After the first week of KEZ strikes, the Serbs rarely drove military vehicles in the open during the day. They became masters of hiding during the day and making full use of night or bad weather. They also built and deployed ingeniously simple decoys to impersonate mortars, artillery, trucks, APCs, and tanks. After noting that the APCs they parked in revetments would often be blown up when discovered by A-10s, they sometimes put a decoy in the revetment and then camouflaged the real vehicle outside. They also parked vehicles in agricultural fields and painted them the same color as the growing crops. They built tunnels, some real and some not.
Nevertheless, they made mistakes and were sometimes caught with their troops and vehicles in the open—usually when bad weather cleared up rapidly, as documented in a couple of the stories in this book. On one occasion, as 36 hours of heavy rain ended, I spied something very unusual through a small hole in the clouds. I soon understood the scene below me—a series of dark, metallic shapes and several bright-white tents of varying sizes in an area that included an asphalt road 500 meters long, bordered on either side by 10 to 20 meters of clearing and enclosed by woods.
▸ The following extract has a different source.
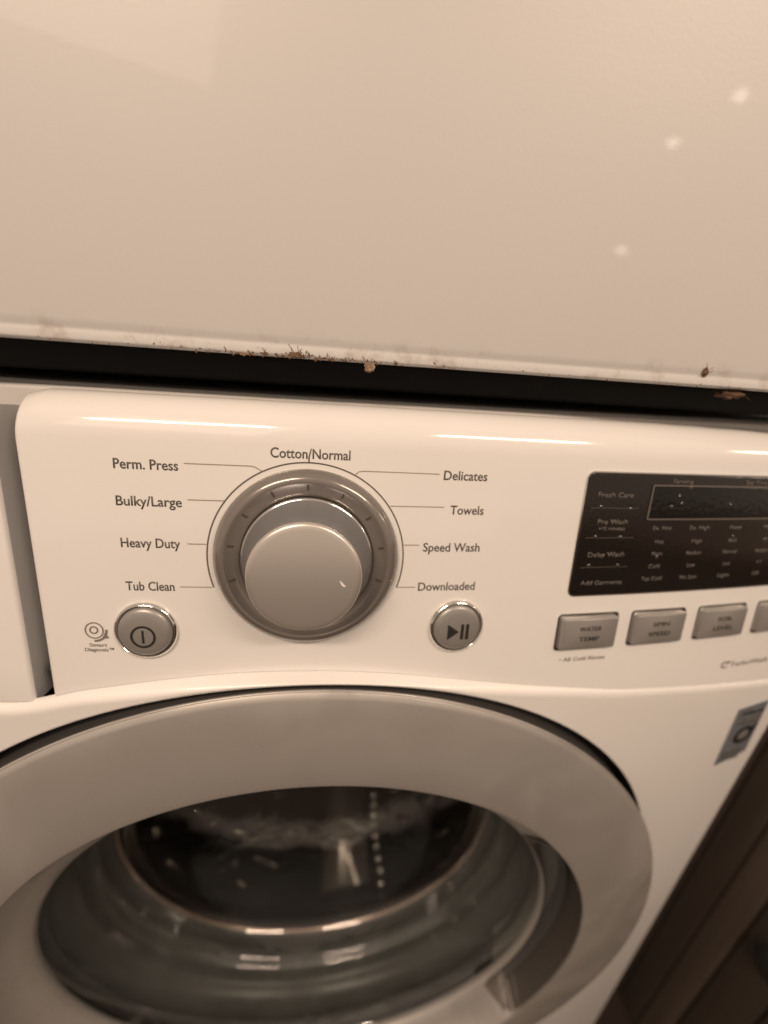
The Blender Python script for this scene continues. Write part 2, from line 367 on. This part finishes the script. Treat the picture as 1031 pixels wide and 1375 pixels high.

Using my binoculars I picked out mortars and artillery pieces in neat rows of revetments. Small, taut white tents covered the three revetments on one side of the road, and the three on the other side were in the open. A couple of APCs were visible, one of which was under a large, white tent. Other such tents were pitched in the trees. Taking extra time to rule out collateral damage, I made sure there were no civilian vehicles and no vehicles painted any other color than camouflage green. Why would a professional army use bright-white tents to cover camouflaged vehicles? The strange scene suddenly made sense. Evidently I had found them just as they were breaking camp after the deluge. This was one of the few times I saw a large group of military vehicles unaccompanied by civilian vehicles. They had apparently used the white tents not only to protect their equipment from the rain but also to pass themselves off as civilians to avoid attacks from anyone who might discover them.
It is easier to visually camouflage a professional army than it is to disguise its disciplined routines and habits. When moving, professional armies tend to drive their convoys at a constant speed with military spacing; when encamping, they tend to pitch their tents in neat, military rows. Today, that latter habit betrayed their attempt at disguise.
The hole in the clouds was closing and I reckoned that my airburst Mk-82s would be the most useful weapons to employ. Luck was with me as I rippled two bombs on an imperfect dive angle, on an axis that overlaid the most targets, hitting an APC in the open and another covered by a tent.
All pilots encountered similar situations when, with a little perseverance, they were able to figure out what was real and what wasn’t in the pictures they could see. Of course, that savvy improved with experience and after destroying a number of decoys. I certainly blew up my share of fake tanks.
Forcing NATO Mistakes
The Serb-escorted Kosovar refugee convoys comprised a mix of civilian and military vehicles and were a familiar sight from the very first day the weather allowed us to operate in Kosovo. As time went on, we were convinced that the Serb army and Interior Ministry police moved about in the large, white buses we saw everywhere. What Kosovar Albanian civilian would charter a bus to speed north on the highway towards Serbia? However, we never attacked the white buses because we couldn’t be sure there weren’t civilians in them.
Serb forces used many other unethical tactics to try to fool us and cause us to bomb noncombatant civilians and villages. They parked armored vehicles next to churches and other locations, many of which are too sensitive to mention here. Suffice it to say that the rigorous AFAC discipline in the KEZ precluded the Serbs from gaining much advantage from their efforts to trick us into bombing innocent civilians and other inappropriate targets.
\Photo: Serb SA-9 decoy
Hit by a SAM
As the 81st FS weapons officer during OAF, I was involved in most operational aspects of our squadron’s activities. We performed the Sandy CSAR role, one of our three OAF missions, which most notably included the rescue of an F-117 pilot near Belgrade on 27 March 1999 and an F-16 pilot on 2 May 1999. I had the exhilarating privilege of being the onscene Sandy flight lead during the pickup of the F-117 pilot. We were also the primary daytime AFACs and strikers over Kosovo, and I flew 25 of those missions from 30 March to 7 June 1999—19 of them as an AFAC mission commander.